--- Start of Recorded information ---
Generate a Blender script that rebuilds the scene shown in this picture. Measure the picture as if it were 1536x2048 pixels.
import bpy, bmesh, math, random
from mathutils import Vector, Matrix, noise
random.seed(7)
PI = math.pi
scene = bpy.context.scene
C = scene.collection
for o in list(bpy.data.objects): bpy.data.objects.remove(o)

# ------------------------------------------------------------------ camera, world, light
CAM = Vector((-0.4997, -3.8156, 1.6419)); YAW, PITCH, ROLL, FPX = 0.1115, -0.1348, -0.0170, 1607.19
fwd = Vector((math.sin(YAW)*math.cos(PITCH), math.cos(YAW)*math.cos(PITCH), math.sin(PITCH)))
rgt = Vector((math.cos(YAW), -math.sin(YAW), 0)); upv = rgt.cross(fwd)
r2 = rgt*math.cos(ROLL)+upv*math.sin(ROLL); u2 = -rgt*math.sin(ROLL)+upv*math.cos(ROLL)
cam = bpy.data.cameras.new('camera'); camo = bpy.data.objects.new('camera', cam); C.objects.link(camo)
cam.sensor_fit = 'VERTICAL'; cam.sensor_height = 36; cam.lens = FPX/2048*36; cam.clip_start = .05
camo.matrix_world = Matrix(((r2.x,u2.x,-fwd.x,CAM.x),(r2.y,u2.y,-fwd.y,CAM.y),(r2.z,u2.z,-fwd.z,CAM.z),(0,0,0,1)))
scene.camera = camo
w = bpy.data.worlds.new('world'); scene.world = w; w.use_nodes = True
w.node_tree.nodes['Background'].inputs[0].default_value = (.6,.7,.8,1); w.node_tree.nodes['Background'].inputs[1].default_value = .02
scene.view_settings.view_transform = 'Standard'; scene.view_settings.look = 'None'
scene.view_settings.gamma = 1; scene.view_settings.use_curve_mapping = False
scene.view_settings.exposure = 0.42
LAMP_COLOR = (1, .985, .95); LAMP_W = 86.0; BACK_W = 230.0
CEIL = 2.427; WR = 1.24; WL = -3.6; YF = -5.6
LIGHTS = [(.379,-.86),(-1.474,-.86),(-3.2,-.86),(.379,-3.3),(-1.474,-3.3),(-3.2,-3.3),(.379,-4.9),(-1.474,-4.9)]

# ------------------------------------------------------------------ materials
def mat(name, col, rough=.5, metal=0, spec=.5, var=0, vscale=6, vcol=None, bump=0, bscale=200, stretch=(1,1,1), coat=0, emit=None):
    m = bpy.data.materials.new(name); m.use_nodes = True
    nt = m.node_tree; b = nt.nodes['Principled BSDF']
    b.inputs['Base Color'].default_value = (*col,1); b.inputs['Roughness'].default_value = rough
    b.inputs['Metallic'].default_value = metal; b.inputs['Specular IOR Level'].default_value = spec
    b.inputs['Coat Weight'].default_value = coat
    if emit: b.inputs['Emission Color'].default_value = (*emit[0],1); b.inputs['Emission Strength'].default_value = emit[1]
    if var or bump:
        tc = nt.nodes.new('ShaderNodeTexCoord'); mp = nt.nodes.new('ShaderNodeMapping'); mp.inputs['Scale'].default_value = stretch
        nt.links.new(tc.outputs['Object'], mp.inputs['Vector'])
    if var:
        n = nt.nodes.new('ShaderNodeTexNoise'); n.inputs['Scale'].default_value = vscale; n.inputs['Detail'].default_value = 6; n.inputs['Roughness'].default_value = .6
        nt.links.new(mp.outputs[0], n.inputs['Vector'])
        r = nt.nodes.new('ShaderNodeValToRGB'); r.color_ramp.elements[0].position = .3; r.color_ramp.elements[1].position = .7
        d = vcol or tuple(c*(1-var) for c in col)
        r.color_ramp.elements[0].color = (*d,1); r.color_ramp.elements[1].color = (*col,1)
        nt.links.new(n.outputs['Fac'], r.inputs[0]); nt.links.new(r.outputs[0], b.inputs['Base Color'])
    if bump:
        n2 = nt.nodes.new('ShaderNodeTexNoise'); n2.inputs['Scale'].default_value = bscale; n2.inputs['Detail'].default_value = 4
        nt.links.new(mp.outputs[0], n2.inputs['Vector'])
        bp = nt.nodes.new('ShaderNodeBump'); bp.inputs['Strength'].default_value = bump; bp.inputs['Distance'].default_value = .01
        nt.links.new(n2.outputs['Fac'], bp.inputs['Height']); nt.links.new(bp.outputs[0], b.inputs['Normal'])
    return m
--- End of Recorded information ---
◆ Objective
Output the listing above without altering a single character.

◆ Full response
Generate a Blender script that rebuilds the scene shown in this picture. Measure the picture as if it were 1536x2048 pixels.
import bpy, bmesh, math, random
from mathutils import Vector, Matrix, noise
random.seed(7)
PI = math.pi
scene = bpy.context.scene
C = scene.collection
for o in list(bpy.data.objects): bpy.data.objects.remove(o)

# ------------------------------------------------------------------ camera, world, light
CAM = Vector((-0.4997, -3.8156, 1.6419)); YAW, PITCH, ROLL, FPX = 0.1115, -0.1348, -0.0170, 1607.19
fwd = Vector((math.sin(YAW)*math.cos(PITCH), math.cos(YAW)*math.cos(PITCH), math.sin(PITCH)))
rgt = Vector((math.cos(YAW), -math.sin(YAW), 0)); upv = rgt.cross(fwd)
r2 = rgt*math.cos(ROLL)+upv*math.sin(ROLL); u2 = -rgt*math.sin(ROLL)+upv*math.cos(ROLL)
cam = bpy.data.cameras.new('camera'); camo = bpy.data.objects.new('camera', cam); C.objects.link(camo)
cam.sensor_fit = 'VERTICAL'; cam.sensor_height = 36; cam.lens = FPX/2048*36; cam.clip_start = .05
camo.matrix_world = Matrix(((r2.x,u2.x,-fwd.x,CAM.x),(r2.y,u2.y,-fwd.y,CAM.y),(r2.z,u2.z,-fwd.z,CAM.z),(0,0,0,1)))
scene.camera = camo
w = bpy.data.worlds.new('world'); scene.world = w; w.use_nodes = True
w.node_tree.nodes['Background'].inputs[0].default_value = (.6,.7,.8,1); w.node_tree.nodes['Background'].inputs[1].default_value = .02
scene.view_settings.view_transform = 'Standard'; scene.view_settings.look = 'None'
scene.view_settings.gamma = 1; scene.view_settings.use_curve_mapping = False
scene.view_settings.exposure = 0.42
LAMP_COLOR = (1, .985, .95); LAMP_W = 86.0; BACK_W = 230.0
CEIL = 2.427; WR = 1.24; WL = -3.6; YF = -5.6
LIGHTS = [(.379,-.86),(-1.474,-.86),(-3.2,-.86),(.379,-3.3),(-1.474,-3.3),(-3.2,-3.3),(.379,-4.9),(-1.474,-4.9)]

# ------------------------------------------------------------------ materials
def mat(name, col, rough=.5, metal=0, spec=.5, var=0, vscale=6, vcol=None, bump=0, bscale=200, stretch=(1,1,1), coat=0, emit=None):
    m = bpy.data.materials.new(name); m.use_nodes = True
    nt = m.node_tree; b = nt.nodes['Principled BSDF']
    b.inputs['Base Color'].default_value = (*col,1); b.inputs['Roughness'].default_value = rough
    b.inputs['Metallic'].default_value = metal; b.inputs['Specular IOR Level'].default_value = spec
    b.inputs['Coat Weight'].default_value = coat
    if emit: b.inputs['Emission Color'].default_value = (*emit[0],1); b.inputs['Emission Strength'].default_value = emit[1]
    if var or bump:
        tc = nt.nodes.new('ShaderNodeTexCoord'); mp = nt.nodes.new('ShaderNodeMapping'); mp.inputs['Scale'].default_value = stretch
        nt.links.new(tc.outputs['Object'], mp.inputs['Vector'])
    if var:
        n = nt.nodes.new('ShaderNodeTexNoise'); n.inputs['Scale'].default_value = vscale; n.inputs['Detail'].default_value = 6; n.inputs['Roughness'].default_value = .6
        nt.links.new(mp.outputs[0], n.inputs['Vector'])
        r = nt.nodes.new('ShaderNodeValToRGB'); r.color_ramp.elements[0].position = .3; r.color_ramp.elements[1].position = .7
        d = vcol or tuple(c*(1-var) for c in col)
        r.color_ramp.elements[0].color = (*d,1); r.color_ramp.elements[1].color = (*col,1)
        nt.links.new(n.outputs['Fac'], r.inputs[0]); nt.links.new(r.outputs[0], b.inputs['Base Color'])
    if bump:
        n2 = nt.nodes.new('ShaderNodeTexNoise'); n2.inputs['Scale'].default_value = bscale; n2.inputs['Detail'].default_value = 4
        nt.links.new(mp.outputs[0], n2.inputs['Vector'])
        bp = nt.nodes.new('ShaderNodeBump'); bp.inputs['Strength'].default_value = bump; bp.inputs['Distance'].default_value = .01
        nt.links.new(n2.outputs['Fac'], bp.inputs['Height']); nt.links.new(bp.outputs[0], b.inputs['Normal'])
    return m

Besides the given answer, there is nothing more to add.